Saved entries

::::::::::

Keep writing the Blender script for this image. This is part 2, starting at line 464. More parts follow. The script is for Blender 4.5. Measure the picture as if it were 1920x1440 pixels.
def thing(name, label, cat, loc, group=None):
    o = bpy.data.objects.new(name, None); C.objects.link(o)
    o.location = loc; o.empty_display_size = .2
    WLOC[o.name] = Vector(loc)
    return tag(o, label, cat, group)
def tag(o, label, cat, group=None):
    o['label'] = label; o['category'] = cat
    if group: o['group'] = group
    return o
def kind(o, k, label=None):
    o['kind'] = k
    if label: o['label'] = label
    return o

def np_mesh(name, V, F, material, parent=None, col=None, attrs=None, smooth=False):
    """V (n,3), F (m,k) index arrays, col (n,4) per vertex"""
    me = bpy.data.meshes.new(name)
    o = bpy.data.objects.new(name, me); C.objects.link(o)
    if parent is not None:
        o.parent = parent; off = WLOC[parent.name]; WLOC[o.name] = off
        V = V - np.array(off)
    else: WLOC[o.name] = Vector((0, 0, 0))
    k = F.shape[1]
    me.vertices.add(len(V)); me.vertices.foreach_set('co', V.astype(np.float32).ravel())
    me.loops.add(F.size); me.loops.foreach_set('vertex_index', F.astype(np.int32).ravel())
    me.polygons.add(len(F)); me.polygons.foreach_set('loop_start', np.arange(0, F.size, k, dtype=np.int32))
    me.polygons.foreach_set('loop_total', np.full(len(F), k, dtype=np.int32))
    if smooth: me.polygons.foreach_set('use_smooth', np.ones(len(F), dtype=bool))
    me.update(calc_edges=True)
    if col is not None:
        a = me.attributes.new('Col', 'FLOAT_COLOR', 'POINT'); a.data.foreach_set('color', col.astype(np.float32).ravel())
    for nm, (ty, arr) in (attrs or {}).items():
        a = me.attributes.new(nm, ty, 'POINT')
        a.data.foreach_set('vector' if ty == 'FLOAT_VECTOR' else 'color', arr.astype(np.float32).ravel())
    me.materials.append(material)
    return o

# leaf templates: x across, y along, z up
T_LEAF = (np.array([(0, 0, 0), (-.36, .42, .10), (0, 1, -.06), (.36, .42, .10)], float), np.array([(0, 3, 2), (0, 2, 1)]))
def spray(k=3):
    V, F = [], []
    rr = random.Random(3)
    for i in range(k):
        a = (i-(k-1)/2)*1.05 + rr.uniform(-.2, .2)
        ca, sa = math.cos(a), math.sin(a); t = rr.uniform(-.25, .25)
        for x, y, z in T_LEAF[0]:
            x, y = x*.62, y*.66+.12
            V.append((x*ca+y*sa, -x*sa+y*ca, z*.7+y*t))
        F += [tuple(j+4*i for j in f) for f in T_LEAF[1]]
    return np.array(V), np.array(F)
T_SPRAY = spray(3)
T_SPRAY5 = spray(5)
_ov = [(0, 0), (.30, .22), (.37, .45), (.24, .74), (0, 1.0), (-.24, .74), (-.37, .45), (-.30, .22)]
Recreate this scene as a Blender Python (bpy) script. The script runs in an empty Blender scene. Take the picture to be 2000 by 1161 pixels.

::::::::::

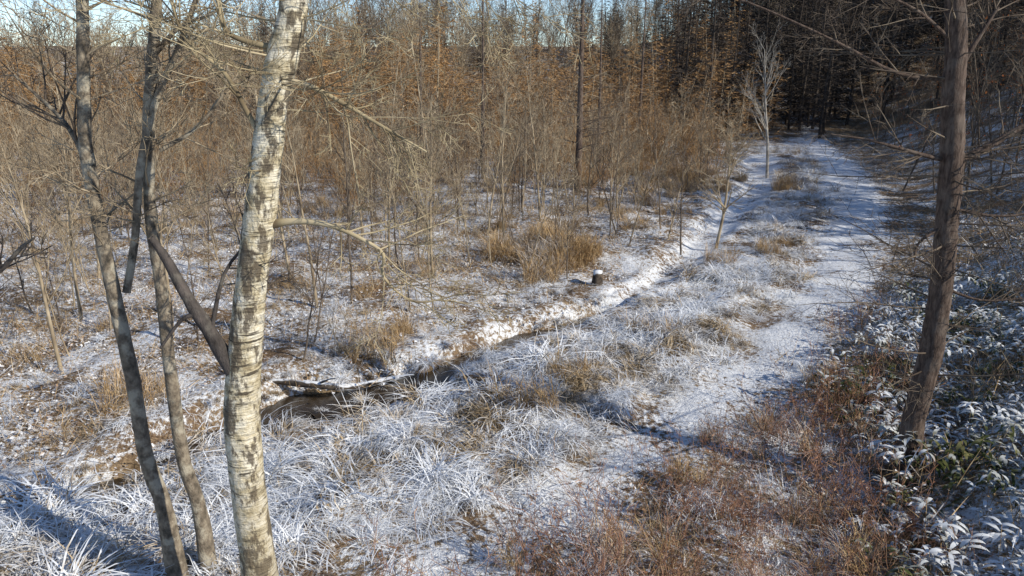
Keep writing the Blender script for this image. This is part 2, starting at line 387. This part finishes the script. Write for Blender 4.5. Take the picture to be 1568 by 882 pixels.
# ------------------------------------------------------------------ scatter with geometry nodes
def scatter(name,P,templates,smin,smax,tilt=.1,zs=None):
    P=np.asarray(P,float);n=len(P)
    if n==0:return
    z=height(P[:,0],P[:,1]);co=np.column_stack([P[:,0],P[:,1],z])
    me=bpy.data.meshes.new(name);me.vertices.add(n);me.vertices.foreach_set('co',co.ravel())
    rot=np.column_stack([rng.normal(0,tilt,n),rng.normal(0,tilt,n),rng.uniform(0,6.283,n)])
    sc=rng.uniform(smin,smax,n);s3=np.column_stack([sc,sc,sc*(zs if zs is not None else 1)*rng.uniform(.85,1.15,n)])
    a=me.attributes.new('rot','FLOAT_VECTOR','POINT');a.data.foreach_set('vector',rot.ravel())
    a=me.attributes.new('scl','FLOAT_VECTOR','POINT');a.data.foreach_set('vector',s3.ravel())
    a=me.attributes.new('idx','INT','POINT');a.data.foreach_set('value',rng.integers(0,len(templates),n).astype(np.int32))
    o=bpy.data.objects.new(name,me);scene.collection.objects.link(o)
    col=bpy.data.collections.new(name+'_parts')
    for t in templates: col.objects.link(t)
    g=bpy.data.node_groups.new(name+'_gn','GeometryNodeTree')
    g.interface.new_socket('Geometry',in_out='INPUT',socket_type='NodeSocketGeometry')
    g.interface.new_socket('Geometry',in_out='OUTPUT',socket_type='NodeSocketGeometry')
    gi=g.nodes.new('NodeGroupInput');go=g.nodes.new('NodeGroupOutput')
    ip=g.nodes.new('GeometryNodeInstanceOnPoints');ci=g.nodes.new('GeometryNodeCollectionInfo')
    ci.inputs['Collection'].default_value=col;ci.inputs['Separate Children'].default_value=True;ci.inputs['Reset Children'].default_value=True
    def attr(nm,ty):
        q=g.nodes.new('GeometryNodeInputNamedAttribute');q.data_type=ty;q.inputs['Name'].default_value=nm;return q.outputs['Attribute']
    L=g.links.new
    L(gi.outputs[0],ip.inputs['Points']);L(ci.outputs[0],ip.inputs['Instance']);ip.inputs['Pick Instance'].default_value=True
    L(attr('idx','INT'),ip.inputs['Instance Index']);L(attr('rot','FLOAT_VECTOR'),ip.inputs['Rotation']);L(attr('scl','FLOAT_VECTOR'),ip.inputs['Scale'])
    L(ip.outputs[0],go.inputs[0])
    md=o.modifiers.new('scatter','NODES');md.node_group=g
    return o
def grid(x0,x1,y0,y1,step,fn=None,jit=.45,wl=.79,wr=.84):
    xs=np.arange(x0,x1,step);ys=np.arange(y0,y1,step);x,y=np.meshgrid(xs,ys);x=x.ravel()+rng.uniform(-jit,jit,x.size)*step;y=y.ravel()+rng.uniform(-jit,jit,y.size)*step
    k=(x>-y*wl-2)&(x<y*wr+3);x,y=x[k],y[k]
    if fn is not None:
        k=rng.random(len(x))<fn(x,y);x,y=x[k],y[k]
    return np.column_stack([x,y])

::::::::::

# Instructions to follow:
From the records above, pull out every line containing the word "Take".

# Complete output:
Recreate this scene as a Blender Python (bpy) script. The script runs in an empty Blender scene. Take the picture to be 2000 by 1161 pixels.
Keep writing the Blender script for this image. This is part 2, starting at line 387. This part finishes the script. Write for Blender 4.5. Take the picture to be 1568 by 882 pixels.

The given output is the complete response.